“‘Lord, when did we see you hungry or thirsty or a stranger or needing clothes or sick or in prison, and did not help you?’
“He will reply, ‘Truly I tell you, whatever you did not do for one of the least of these, you did not do for me.’”
— Matthew 25:44-45
They are the least of these.
They are women without faces, men without voices, children without names. More to the point, they are families without homes, running to escape hunger, war, oppression, and death.
And maybe this would pull at your heartstrings, open up within you that reliably human thing we saw in Houston, where people reached out to the suffering stranger, squeezed tighter in the boat to make room for one more. Except that the people we’re talking about are not from Houston.
They come from different places, speak different languages, sing to another God. And they huddle behind a collective noun: refugee. All of which makes it easier to objectify them, to see them as anonymous and abstract, to subsume their trauma in your unreasoned fears. It makes it easier to support dumb ideas like “extreme vetting.”
Anyone who does could benefit from reading “Refugee,” the new novel by Alan Gratz. It is a tripartite narrative, stories of escape as experienced by three children in three different eras. In 1939, Josef and his family are running from Nazi Germany and its persecution of the Jews. In 1994, Isabel and her family are fleeing the hunger and repression of the Castro regime. In 2015, Mahmoud and his family are trying to get away from the civil war that that has turned Aleppo, Syria, into a wasteland of blasted rubble.

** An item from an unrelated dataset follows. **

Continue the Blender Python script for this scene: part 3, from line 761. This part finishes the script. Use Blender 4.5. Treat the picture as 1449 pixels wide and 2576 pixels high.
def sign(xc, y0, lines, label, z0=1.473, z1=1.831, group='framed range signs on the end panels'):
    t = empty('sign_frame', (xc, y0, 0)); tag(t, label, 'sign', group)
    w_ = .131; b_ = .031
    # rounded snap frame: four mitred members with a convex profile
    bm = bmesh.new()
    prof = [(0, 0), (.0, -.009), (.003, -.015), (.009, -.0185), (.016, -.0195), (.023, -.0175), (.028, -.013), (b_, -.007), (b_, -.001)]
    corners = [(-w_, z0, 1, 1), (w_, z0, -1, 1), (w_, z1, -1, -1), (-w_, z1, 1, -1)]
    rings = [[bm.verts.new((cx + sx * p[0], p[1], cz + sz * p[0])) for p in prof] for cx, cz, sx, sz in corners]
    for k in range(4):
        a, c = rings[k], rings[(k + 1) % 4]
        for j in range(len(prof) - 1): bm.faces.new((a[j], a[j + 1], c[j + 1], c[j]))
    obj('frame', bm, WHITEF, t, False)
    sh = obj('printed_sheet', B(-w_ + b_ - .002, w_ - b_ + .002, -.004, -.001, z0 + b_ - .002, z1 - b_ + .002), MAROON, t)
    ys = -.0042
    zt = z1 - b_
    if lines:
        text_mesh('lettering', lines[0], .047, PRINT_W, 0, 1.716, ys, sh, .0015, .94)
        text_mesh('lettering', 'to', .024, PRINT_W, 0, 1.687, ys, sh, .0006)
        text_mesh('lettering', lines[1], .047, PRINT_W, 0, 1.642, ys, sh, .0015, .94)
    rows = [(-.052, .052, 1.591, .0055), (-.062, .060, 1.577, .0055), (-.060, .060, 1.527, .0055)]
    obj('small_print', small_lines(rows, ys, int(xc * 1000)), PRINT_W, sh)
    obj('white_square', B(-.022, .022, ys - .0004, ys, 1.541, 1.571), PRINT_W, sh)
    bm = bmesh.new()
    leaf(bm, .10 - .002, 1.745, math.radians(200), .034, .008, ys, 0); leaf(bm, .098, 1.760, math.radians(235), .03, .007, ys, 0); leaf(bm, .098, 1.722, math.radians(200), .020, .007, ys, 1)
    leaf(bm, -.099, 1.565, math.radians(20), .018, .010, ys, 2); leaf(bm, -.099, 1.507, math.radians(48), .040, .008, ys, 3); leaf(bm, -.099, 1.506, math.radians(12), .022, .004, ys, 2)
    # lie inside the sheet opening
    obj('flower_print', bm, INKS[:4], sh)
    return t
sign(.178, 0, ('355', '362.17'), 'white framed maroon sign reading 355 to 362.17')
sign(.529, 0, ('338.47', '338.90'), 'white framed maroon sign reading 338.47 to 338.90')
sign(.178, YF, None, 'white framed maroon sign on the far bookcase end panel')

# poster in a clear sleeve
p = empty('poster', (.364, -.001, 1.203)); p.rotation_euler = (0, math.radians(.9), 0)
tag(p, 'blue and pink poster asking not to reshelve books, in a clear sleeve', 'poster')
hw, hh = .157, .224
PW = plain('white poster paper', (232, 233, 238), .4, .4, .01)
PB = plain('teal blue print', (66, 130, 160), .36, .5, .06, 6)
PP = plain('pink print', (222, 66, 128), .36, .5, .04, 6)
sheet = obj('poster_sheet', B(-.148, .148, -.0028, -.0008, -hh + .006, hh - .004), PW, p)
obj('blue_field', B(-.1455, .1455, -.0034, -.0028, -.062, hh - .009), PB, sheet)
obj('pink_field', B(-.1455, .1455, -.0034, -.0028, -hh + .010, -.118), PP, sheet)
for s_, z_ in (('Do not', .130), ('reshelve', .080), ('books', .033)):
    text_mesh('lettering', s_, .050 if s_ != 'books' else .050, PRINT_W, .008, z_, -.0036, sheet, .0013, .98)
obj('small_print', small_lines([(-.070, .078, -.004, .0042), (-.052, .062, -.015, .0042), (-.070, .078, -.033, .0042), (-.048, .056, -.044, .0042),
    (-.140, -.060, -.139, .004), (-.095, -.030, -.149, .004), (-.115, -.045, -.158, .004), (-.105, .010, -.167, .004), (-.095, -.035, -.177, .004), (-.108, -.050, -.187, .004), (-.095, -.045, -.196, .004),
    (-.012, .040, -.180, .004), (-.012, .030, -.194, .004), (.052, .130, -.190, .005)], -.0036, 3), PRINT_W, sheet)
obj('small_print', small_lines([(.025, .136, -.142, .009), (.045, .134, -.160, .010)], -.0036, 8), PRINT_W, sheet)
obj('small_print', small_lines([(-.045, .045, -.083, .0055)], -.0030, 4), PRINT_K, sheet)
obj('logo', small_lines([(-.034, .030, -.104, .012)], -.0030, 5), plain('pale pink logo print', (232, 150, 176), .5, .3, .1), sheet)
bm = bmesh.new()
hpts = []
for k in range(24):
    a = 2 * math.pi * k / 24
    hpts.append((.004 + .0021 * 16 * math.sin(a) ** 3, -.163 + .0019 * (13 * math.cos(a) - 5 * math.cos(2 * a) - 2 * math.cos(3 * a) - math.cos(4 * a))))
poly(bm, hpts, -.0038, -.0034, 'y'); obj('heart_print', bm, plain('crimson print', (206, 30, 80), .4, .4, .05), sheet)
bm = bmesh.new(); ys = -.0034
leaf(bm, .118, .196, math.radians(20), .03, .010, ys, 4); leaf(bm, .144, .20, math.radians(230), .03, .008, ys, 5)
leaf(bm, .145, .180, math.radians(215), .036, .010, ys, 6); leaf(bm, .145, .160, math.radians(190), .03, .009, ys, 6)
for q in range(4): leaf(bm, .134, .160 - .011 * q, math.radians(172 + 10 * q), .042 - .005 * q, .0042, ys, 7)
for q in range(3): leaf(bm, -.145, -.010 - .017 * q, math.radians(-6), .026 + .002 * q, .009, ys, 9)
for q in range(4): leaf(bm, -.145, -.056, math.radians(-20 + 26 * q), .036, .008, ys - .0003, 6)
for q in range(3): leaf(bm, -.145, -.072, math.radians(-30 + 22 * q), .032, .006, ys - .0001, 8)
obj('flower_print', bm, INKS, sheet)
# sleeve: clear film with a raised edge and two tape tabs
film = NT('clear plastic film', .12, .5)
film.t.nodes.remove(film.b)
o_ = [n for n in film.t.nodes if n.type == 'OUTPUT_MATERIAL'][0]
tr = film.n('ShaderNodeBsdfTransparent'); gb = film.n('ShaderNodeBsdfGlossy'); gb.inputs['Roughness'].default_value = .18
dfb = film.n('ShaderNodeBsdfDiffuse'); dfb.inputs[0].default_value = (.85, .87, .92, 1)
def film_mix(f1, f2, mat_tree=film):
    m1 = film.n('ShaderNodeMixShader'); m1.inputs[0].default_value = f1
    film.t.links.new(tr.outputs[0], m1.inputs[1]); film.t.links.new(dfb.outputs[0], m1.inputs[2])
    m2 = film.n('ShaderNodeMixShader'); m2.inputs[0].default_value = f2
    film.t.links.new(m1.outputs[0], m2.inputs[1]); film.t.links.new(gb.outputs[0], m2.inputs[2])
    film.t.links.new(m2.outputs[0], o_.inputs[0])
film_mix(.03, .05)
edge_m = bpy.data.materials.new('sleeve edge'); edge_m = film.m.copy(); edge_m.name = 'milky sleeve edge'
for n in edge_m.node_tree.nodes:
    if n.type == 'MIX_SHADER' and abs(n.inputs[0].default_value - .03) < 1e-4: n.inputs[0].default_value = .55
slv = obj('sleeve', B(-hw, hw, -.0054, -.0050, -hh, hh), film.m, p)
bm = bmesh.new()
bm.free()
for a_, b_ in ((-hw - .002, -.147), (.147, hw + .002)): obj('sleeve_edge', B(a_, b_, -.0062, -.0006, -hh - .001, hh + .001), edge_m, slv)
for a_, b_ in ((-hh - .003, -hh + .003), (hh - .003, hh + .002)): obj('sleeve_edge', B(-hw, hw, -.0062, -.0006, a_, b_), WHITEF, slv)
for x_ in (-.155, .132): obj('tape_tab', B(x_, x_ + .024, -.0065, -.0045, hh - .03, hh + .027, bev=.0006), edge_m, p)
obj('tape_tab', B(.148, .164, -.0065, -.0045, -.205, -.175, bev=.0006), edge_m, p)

Gratz is a writer of young adult fiction, but there is nothing childish about the ordeals these children face. Captured by the Nazis, Josef must help his mother make an unbearable decision. Capsized in the Mediterranean Sea, Mahmoud must do the unthinkable to save his infant sister. And then, there is Isabel, racing for the bright lights of Miami Beach as a U.S. Coast Guard ship bears down.
Under the immigration policy later dubbed “wet foot-dry foot,” if she and her family and friends are caught before reaching land, they will be sent back to Cuba, but if they make the beach, they can stay. That rule was always controversial. People complained that it discriminated against Haitian refugees, who enjoyed no such favor. Others feared a new influx of refugees would overwhelm Florida’s economy.
But those concerns are far from your mind as the Coast Guard closes in on Isabel. Having endured a harrowing trip with her on a rickety boat crossing the Florida Straits, you’re just pulling for her to make it.
It’s not that the political concerns are immaterial or even wrong, but that they tell only part of the story. In “Refugee,” Gratz tells the rest, which is that human beings and human lives get caught in the gears of those politics.
His book is dangerous because, once having lived in Isabel’s shoes, in Josef’s and Mahmoud’s shoes, you will find it that much harder to ever again reduce a refugee’s plight to just its policy dimensions. Much less, to your fears. The book demands more. It demands your humanity.
At its best, fiction is a lie that reveals truth. The truth these pages reveal could not be more timely for a nation arguing over Muslim bans even as Syrian families run for their lives.
That truth is this: What we so readily see as nameless, voiceless, and faceless is really none of those things. It is girls and boys, women and men, people like us, just trying, like us, to navigate safely through this challenging life.
And all they’re asking for is a seat in the boat.